**Data items:**
============

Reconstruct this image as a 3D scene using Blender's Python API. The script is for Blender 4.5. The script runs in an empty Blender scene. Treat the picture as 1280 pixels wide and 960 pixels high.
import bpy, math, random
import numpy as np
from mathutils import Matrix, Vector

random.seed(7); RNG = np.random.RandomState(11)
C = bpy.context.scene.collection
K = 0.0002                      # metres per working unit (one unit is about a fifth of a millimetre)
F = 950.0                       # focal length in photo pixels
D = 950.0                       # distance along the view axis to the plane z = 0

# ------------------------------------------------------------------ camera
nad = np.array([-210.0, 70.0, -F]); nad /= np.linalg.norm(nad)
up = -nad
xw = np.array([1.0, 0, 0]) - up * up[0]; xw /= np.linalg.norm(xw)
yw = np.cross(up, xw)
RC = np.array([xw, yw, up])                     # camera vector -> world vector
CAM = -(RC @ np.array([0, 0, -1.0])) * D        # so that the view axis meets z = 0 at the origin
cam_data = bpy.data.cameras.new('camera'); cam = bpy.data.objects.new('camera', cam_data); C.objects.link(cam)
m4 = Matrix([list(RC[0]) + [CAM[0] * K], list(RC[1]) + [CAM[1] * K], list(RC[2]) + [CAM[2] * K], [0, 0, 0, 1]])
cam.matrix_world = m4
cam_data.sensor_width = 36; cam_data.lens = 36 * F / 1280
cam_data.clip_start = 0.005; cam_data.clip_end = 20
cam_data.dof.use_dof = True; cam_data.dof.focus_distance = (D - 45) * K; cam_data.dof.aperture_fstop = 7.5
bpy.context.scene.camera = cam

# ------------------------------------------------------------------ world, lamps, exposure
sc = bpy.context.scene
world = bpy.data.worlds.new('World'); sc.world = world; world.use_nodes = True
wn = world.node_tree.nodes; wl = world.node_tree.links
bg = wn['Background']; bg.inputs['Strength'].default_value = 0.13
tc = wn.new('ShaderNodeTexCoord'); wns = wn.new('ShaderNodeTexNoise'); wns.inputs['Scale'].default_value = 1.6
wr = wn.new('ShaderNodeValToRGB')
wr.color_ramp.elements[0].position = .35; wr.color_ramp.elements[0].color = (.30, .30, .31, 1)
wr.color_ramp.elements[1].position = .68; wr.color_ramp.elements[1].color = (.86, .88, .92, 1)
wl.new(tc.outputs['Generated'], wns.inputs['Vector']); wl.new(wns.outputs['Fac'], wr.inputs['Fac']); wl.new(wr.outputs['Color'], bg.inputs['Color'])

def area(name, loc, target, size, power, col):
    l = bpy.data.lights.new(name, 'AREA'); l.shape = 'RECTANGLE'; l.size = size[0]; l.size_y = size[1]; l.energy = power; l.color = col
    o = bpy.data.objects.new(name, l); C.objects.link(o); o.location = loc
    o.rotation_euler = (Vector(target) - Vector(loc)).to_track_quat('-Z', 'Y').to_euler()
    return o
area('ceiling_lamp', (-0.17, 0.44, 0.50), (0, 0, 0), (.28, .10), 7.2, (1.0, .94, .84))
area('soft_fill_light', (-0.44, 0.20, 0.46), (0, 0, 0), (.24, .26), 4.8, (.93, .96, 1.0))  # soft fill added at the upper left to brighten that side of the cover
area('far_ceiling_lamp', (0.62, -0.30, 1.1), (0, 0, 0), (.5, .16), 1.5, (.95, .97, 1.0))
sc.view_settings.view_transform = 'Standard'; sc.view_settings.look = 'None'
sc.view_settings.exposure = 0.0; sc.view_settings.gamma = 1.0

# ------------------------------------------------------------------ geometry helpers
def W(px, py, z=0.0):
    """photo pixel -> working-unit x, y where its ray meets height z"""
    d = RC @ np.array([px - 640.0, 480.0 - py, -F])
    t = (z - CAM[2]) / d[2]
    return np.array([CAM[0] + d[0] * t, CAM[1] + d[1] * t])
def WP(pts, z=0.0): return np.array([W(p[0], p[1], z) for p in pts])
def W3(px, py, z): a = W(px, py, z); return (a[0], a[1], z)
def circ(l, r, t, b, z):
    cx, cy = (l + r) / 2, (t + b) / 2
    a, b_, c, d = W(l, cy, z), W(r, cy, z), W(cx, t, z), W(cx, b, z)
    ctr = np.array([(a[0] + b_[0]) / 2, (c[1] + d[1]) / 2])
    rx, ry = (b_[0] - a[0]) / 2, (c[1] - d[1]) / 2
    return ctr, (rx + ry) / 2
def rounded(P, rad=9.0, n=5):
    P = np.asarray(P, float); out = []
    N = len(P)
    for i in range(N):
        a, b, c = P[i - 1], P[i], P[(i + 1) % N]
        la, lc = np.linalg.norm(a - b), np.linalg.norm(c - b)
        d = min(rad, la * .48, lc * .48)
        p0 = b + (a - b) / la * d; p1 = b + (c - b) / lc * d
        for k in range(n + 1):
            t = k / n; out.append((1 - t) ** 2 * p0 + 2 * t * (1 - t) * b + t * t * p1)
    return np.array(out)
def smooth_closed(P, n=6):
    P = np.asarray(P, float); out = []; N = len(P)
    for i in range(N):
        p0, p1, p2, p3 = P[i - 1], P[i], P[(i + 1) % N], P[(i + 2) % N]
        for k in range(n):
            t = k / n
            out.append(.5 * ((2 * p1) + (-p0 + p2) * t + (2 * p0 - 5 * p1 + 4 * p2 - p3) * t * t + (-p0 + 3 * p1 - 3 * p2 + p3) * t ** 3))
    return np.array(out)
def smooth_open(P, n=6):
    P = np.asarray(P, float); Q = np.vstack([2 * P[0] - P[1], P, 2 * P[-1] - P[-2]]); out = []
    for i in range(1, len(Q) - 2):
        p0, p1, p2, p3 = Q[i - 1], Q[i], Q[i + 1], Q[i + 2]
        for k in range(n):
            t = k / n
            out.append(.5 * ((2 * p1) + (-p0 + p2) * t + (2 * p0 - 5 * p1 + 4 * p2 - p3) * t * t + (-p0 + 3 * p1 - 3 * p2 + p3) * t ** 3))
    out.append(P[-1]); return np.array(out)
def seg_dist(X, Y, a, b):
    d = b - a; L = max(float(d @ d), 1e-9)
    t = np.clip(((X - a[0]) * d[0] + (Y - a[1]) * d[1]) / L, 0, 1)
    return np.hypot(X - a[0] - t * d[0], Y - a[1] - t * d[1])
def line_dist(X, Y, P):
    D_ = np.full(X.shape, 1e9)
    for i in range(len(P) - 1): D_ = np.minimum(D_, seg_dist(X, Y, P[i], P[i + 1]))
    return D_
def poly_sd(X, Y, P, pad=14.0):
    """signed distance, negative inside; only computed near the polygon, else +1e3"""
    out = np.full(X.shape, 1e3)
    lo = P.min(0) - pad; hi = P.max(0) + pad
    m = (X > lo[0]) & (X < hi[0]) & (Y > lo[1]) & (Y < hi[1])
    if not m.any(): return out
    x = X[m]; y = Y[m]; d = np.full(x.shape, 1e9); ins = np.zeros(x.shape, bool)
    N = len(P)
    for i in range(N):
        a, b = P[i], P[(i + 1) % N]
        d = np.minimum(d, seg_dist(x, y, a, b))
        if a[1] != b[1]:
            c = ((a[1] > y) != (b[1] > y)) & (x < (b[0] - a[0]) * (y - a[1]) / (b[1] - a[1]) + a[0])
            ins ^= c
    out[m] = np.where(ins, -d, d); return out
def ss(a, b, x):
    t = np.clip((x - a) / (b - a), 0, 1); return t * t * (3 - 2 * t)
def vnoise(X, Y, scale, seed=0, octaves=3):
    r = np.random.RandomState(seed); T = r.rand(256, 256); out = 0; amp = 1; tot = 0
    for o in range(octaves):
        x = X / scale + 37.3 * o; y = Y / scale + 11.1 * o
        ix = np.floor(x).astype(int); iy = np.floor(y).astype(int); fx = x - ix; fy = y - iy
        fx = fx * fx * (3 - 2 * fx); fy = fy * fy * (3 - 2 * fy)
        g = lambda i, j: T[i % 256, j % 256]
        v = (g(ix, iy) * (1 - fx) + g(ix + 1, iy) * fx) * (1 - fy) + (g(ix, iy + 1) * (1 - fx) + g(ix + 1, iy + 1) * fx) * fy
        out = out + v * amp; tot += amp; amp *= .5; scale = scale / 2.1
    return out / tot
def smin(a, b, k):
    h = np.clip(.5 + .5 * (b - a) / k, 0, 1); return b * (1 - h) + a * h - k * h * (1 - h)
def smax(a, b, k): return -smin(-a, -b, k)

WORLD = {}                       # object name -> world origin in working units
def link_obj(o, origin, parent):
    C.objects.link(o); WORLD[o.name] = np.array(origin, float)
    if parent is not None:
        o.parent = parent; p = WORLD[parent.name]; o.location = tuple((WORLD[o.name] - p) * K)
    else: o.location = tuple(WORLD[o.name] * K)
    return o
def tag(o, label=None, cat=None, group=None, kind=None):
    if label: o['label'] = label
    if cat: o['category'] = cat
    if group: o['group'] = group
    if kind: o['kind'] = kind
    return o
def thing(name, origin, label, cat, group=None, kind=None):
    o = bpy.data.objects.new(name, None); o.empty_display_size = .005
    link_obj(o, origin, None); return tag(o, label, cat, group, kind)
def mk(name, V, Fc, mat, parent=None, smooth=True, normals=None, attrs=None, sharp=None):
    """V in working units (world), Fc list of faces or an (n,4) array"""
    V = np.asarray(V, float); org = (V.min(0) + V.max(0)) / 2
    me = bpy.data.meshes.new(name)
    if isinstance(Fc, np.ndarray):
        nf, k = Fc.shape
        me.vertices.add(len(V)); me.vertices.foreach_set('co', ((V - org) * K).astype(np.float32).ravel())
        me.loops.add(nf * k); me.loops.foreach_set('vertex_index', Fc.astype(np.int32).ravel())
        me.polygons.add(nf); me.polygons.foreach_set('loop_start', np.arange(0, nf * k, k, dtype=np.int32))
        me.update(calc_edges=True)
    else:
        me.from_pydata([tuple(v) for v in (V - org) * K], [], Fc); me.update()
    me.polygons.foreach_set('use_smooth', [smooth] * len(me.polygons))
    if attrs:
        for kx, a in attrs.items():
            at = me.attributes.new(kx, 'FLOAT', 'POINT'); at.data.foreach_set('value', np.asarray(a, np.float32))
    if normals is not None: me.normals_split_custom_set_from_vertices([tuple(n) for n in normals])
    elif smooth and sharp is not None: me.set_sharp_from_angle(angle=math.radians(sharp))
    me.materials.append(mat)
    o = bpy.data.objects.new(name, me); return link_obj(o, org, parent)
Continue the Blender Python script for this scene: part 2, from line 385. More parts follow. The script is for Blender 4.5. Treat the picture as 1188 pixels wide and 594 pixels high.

============

Return exactly what appears above, from the first line of the entries to the line with "bpy.context.scene.camera = cam", inclusive.

Reconstruct this image as a 3D scene using Blender's Python API. The script is for Blender 4.5. The script runs in an empty Blender scene. Treat the picture as 1280 pixels wide and 960 pixels high.
import bpy, math, random
import numpy as np
from mathutils import Matrix, Vector

random.seed(7); RNG = np.random.RandomState(11)
C = bpy.context.scene.collection
K = 0.0002                      # metres per working unit (one unit is about a fifth of a millimetre)
F = 950.0                       # focal length in photo pixels
D = 950.0                       # distance along the view axis to the plane z = 0

# ------------------------------------------------------------------ camera
nad = np.array([-210.0, 70.0, -F]); nad /= np.linalg.norm(nad)
up = -nad
xw = np.array([1.0, 0, 0]) - up * up[0]; xw /= np.linalg.norm(xw)
yw = np.cross(up, xw)
RC = np.array([xw, yw, up])                     # camera vector -> world vector
CAM = -(RC @ np.array([0, 0, -1.0])) * D        # so that the view axis meets z = 0 at the origin
cam_data = bpy.data.cameras.new('camera'); cam = bpy.data.objects.new('camera', cam_data); C.objects.link(cam)
m4 = Matrix([list(RC[0]) + [CAM[0] * K], list(RC[1]) + [CAM[1] * K], list(RC[2]) + [CAM[2] * K], [0, 0, 0, 1]])
cam.matrix_world = m4
cam_data.sensor_width = 36; cam_data.lens = 36 * F / 1280
cam_data.clip_start = 0.005; cam_data.clip_end = 20
cam_data.dof.use_dof = True; cam_data.dof.focus_distance = (D - 45) * K; cam_data.dof.aperture_fstop = 7.5
bpy.context.scene.camera = cam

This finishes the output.